Что значит играть на сцене? Очень трудно [на это] ответить. Я попытаюсь ответить кратко. Играть на сцене (и в этом реализм) — это значит реально жить в воображаемых обстоятельствах. Актеры, не умеющие реально жить [на сцене], [не обладающие] горячей фантазией и воображением, — не могут вообразить тех обстоятельств, в которых им приходится жить [в спектакле]. В этом большая сложность нашего искусства, которая, может быть, давно не [возникала] перед нами с такой остротой, как сейчас. Она требует на театре страстности и подвижничества. Пусть мы трижды провалились, пусть мы трижды не делаем то, что должно казаться подлинным. Может быть, в этом и заключается правда. И если я чего-то не нашел в «Чайке», то я сейчас ищу в «Без вины виноватых». «Без вины виноватые» были задуманы до «Чайки», а сейчас я думаю, как бы я делал «Без вины виноватые» без «Чайки»? Вот игра противоречий, которые возникают в творчестве, не могут не возникнуть, а если противоречия не возникают, то кончается творчество, кончается искусство.

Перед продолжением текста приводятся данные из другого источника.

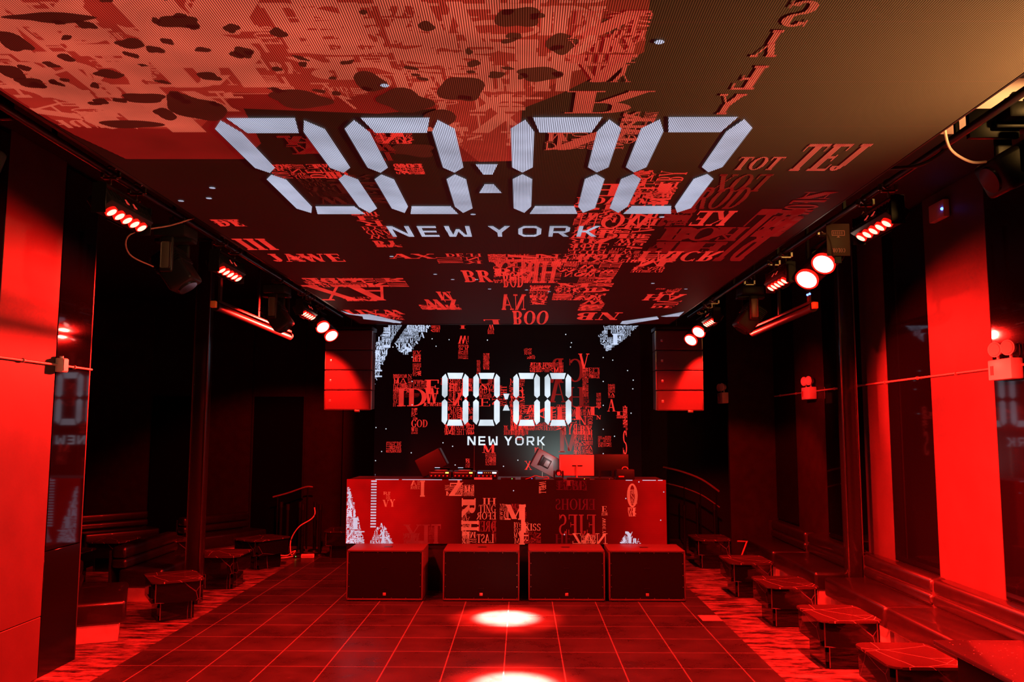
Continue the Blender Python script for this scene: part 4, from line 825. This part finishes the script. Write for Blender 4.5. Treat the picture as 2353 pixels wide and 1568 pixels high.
bx=thing('equipment_case','small dark equipment case under the dark monitor','case',(1.56,12.98,Z)); boxo('body',-.13,.14,-.08,.1,0,.155,DARKBODY,bx,.01); boxo('logo_plate',-.1,-.02,-.083,-.079,.04,.06,mat('red_lit_plate',(.6,.1,.08),.4),bx); tubeo('handle',[(-.04,0,.155),(-.02,0,.185),(.03,0,.185),(.05,0,.155)],.007,mat('red_lit_knob',(.5,.2,.18),.4),bx)
mh=thing('small_moving_head','small black moving head light standing on the booth before the grey monitor speaker','stage light',(.555,12.98,Z)); boxo('base',-.07,.07,-.06,.06,0,.03,DARKBODY,mh,.006)
for s in (-1,1): boxo('yoke_arm',s*.065-.012,s*.065+.012,-.03,.03,.03,.13,DARKBODY,mh,.008)
bm=bmesh.new(); bmesh.ops.create_uvsphere(bm,u_segments=20,v_segments=12,radius=.05,matrix=Matrix.Translation((0,0,.1))); finish('head',bm,DARKBODY,mh,True); cylo('lens',(0,-.042,.09),(0,-.055,.088),.028,mat('pale_blue_lens',(.5,.5,.7),.1),mh)
tag(tubeo('audio_cable',[(.05,12.83,Z+.01),(.12,12.84,Z+.03),(.2,12.86,Z+.06),(.3,12.86,Z+.04),(.38,12.85,Z+.045),(.4,12.84,Z+.02),(.32,12.83,Z+.012)],.005,mat('red_lit_cable',(.4,.15,.12),.5)),'thin red cable curling on the booth top before the grey monitor speaker','cable')
bm=bmesh.new()
for x0,x1,h in ((-.32,-.1,.03),(-.05,.2,.045),(.66,1.02,.03),(1.1,1.4,.035)): add_box(bm,x0,x1,12.9,13.0,Z,Z+h,.005,1)
for k,(x0,x1,h,lb) in enumerate(((-.32,-.1,.03,'small dark audio box beside the blue-lit mixer'),(-.02,.2,.04,'small dark audio box in the middle of the booth top'),(.68,1.02,.03,'flat keyboard lying under the red monitor'),(1.1,1.38,.03,'flat dark device under the dark monitor'))):
    t=thing(('audio_box','audio_box','keyboard','controller')[k],lb,('audio box','audio box','keyboard','controller')[k],((x0+x1)/2,12.9,Z)); w_=(x1-x0)/2
    boxo('body',-w_,w_,-.05,.07,0,h,DARKBODY,t,.004); q=bmesh.new(); add_box(q,w_*.5,w_*.5+.008,-.053,-.05,h*.4,h*.4+.008); finish('indicator',q,(GREEN,BLUE,ORANGE,REDLBL)[k],t)
bm.free()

Я не хочу говорить о моем спектакле. Я хочу только сказать, что при обсуждении всех и всяческих проблем нам, как воздух, нужно сейчас говорить: шире дорогу для каждого смелого начинания! Шире дорогу для каждого смелого эксперимента!
Шире дорогу для переоценки ценностей, которые уже ветшают и которые должны уступить место новому!
Не должно быть у нас такого положения, которое заставило Чехова сорок лет тому назад сказать: вы, рутинеры, захватили все в искусстве и допускаете только то, что вам не противоречит.
Не должно быть такого положения! Не место в нашем искусстве ни рутинерам, ни захватившим власть!